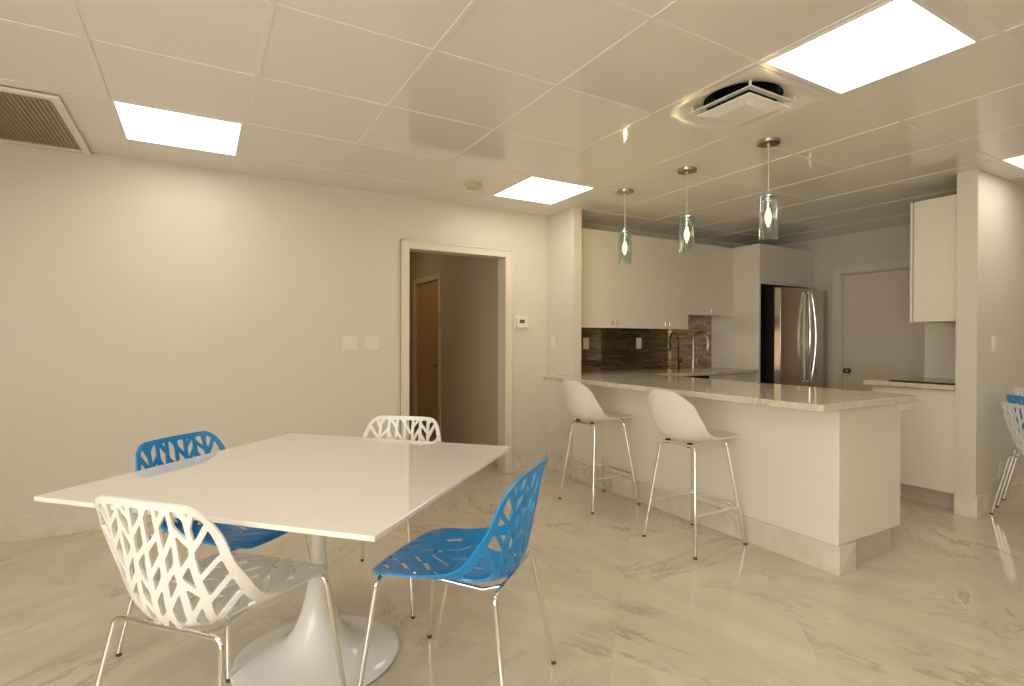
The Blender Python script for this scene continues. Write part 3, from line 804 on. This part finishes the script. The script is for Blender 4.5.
# stack by the right wall
S0 = Vector((4.862,1.222,0)); sr = rad(-42); fd = Vector((math.cos(sr), math.sin(sr), 0))
dup(white0, S0, sr, 'white cutout chair at the bottom of the stack by the right wall')
dup(white0, S0+fd*.035+Vector((0,0,.052)), sr, 'blue cutout chair in the middle of the stack by the right wall', (M['white'],M['blue']))
dup(white0, S0+fd*.070+Vector((0,0,.104)), sr, 'white cutout chair on top of the stack by the right wall')

# ------------------------------------------------------------------ bar stools
stool_shell = Shell(
    [(.235,.640),(.212,.650),(.13,.645),(.04,.630),(-.05,.620),(-.13,.622),(-.195,.655),(-.236,.730),(-.254,.83),(-.262,.928)],
    [(.215,.646),(.190,.653),(.12,.654),(.05,.652),(-.03,.656),(-.09,.676),(-.140,.722),(-.180,.790),(-.215,.860),(-.248,.922)],
    [(0,.165),(.15,.192),(.45,.205),(.65,.21),(.82,.19),(1.0,.145)], 2.4)
SW = .2; SL = stool_shell.L
def stool_field(s, t):
    r = .06 if t < SL/2 else .11
    qx, qy = abs(s)-(SW-.0005-r), abs(t-SL/2)-(SL/2-.0005-r)
    return r-(math.hypot(max(qx,0),max(qy,0))+min(max(qx,qy),0))
def make_stool(label, loc, rot):
    t_ = thing('bar_stool', label, 'bar stool', loc, rot, 'white bar stools at the counter')
    obj('shell', build_shell(stool_shell, SW, stool_field, .010, .006), M['stoolwhite'], t_, smooth=50, local=True)
    def at(sx, sy, z):
        fx_, fy_, tx, ty = (.215,.20,.128 if sx > 0 else .142,.130)
        k = z/.612; return Vector((sx*(fx_+(tx-fx_)*k), sy*(fy_+(ty-fy_)*k), z))
    for sx in (1,-1):
        for sy in (1,-1):
            bm = BM(); zt = .618 if sx > 0 else .606
            a, b = at(sx,sy,.012), at(sx,sy,zt)
            tube(bm, fillet([a, b, (b.x, 0, zt)], .04, 8), .0088, 12)
            l = obj('leg', bm, M['chrome'], t_, smooth=True, local=True)
            q = at(sx,sy,0); bm = BM(); lathe(bm, [(0,0),(.011,0),(.011,.014),(0,.014)], 14, (q.x,q.y,0)); f = obj('foot_cap', bm, M['rubber'], t_, smooth=True, local=True); f.parent = l
    bm = BM(); z = .225; tube(bm, [at(-1,1,z), at(1,1,z), at(1,-1,z), at(-1,-1,z)][:2], .009, 10); tube(bm, [at(1,1,z), at(1,-1,z)], .009, 10); tube(bm, [at(1,-1,z), at(-1,-1,z)], .009, 10)
    obj('footrest', bm, M['chrome'], t_, smooth=True, local=True)
    for sy in (1,-1):
        bm = BM(); tube(bm, [(.128,.08*sy,.618),(-.142,.08*sy,.606)], .007, 10)
        obj('seat_rail', bm, M['chrome'], t_, smooth=True, local=True)
    for sy in (1,-1):
        for x, z in ((-.135,.612),):
            obj('clip', box(BM(), x-.012, x+.014, .085*sy-.012, .085*sy+.012, z-.018, z+.010), M['black'], t_, bevel=.004, local=True)
    return t_
st = make_stool('white shell bar stool farther along the counter, by the wall pier', (2.605,3.19,0), 0)
dup(st, (2.605,2.285,0), 0, 'white shell bar stool nearer the open end of the counter')

# ------------------------------------------------------------------ world and view
w = bpy.data.worlds.new('world'); C.world = w; w.use_nodes = True
w.node_tree.nodes['Background'].inputs['Color'].default_value = (.02,.018,.015,1)
C.view_settings.view_transform = 'Standard'; C.view_settings.look = 'None'; C.view_settings.gamma = 1
C.view_settings.use_curve_mapping = False; C.view_settings.exposure = 0.60
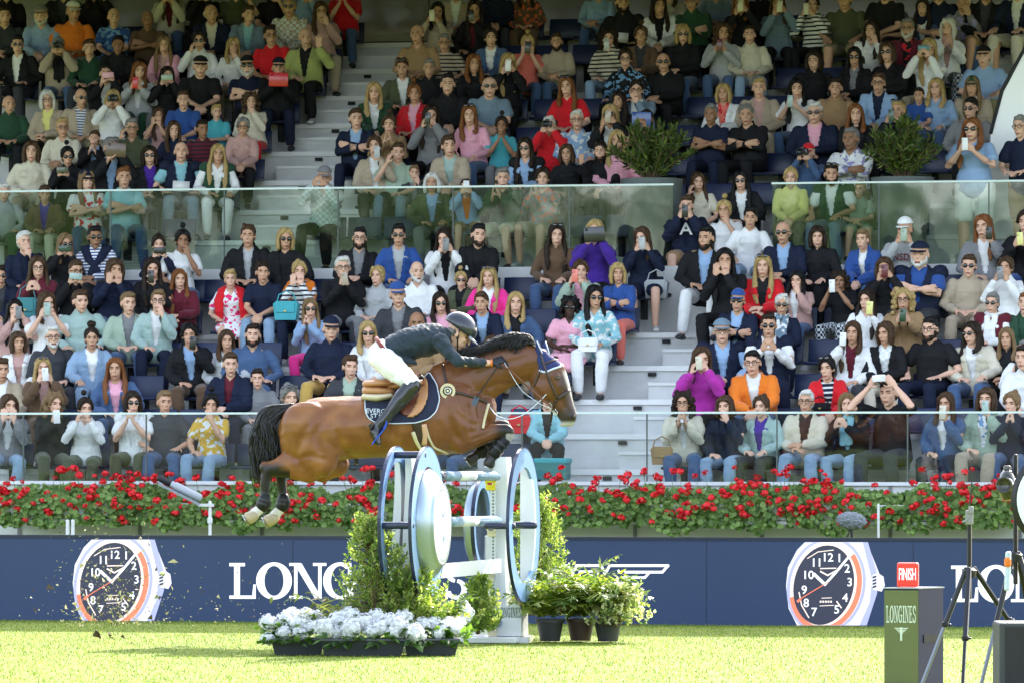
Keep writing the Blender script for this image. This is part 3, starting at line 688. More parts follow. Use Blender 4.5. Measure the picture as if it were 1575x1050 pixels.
def text(s, loc, size, mt, parent, name='lettering', rz=None, sx=1, bold=0, ext=.0015, ang=None):
    cu = bpy.data.curves.new('t', 'FONT'); cu.body = s; cu.size = size*1.38; cu.align_x = 'CENTER'; cu.align_y = 'CENTER'; cu.extrude = ext; cu.offset = bold*size*.012; cu.resolution_u = 3
    o = bpy.data.objects.new('t', cu); COL.objects.link(o); dg = bpy.context.evaluated_depsgraph_get(); me = bpy.data.meshes.new_from_object(o.evaluated_get(dg)); bpy.data.objects.remove(o)
    M = Matrix.Translation(loc)@Matrix.Rotation(-TH if rz is None else rz, 4, 'Z')@Matrix.Rotation(radians(90), 4, 'X')@Matrix.Diagonal((sx, 1, 1, 1))
    if ang is not None: M = Matrix.Translation(loc)@ang@Matrix.Diagonal((sx, 1, 1, 1))
    me.transform(M); me.materials.clear(); me.materials.append(mt); o = bpy.data.objects.new(name, me); COL.objects.link(o)
    if parent:
        r = parent.parent or parent; me.transform((Matrix.Translation(r.location)@Matrix.Rotation(r.rotation_euler.z, 4, 'Z')).inverted()); o.parent = parent
    return o
ZN = dict(A=(0, 0), B=(400, 0), C=(800, 0), D=(1175, 0), E=(0, 270), G=(400, 270), H=(800, 270), I=(1175, 270), J=(0, 500), K=(800, 500), M=(1175, 500))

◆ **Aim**
Only the lines from the one that contains "Keep writing the" to the end of the entries above should be given again, exactly and in full.

◆ **Solved problem**
Keep writing the Blender script for this image. This is part 3, starting at line 688. More parts follow. Use Blender 4.5. Measure the picture as if it were 1575x1050 pixels.
def text(s, loc, size, mt, parent, name='lettering', rz=None, sx=1, bold=0, ext=.0015, ang=None):
    cu = bpy.data.curves.new('t', 'FONT'); cu.body = s; cu.size = size*1.38; cu.align_x = 'CENTER'; cu.align_y = 'CENTER'; cu.extrude = ext; cu.offset = bold*size*.012; cu.resolution_u = 3
    o = bpy.data.objects.new('t', cu); COL.objects.link(o); dg = bpy.context.evaluated_depsgraph_get(); me = bpy.data.meshes.new_from_object(o.evaluated_get(dg)); bpy.data.objects.remove(o)
    M = Matrix.Translation(loc)@Matrix.Rotation(-TH if rz is None else rz, 4, 'Z')@Matrix.Rotation(radians(90), 4, 'X')@Matrix.Diagonal((sx, 1, 1, 1))
    if ang is not None: M = Matrix.Translation(loc)@ang@Matrix.Diagonal((sx, 1, 1, 1))
    me.transform(M); me.materials.clear(); me.materials.append(mt); o = bpy.data.objects.new(name, me); COL.objects.link(o)
    if parent:
        r = parent.parent or parent; me.transform((Matrix.Translation(r.location)@Matrix.Rotation(r.rotation_euler.z, 4, 'Z')).inverted()); o.parent = parent
    return o
ZN = dict(A=(0, 0), B=(400, 0), C=(800, 0), D=(1175, 0), E=(0, 270), G=(400, 270), H=(800, 270), I=(1175, 270), J=(0, 500), K=(800, 500), M=(1175, 500))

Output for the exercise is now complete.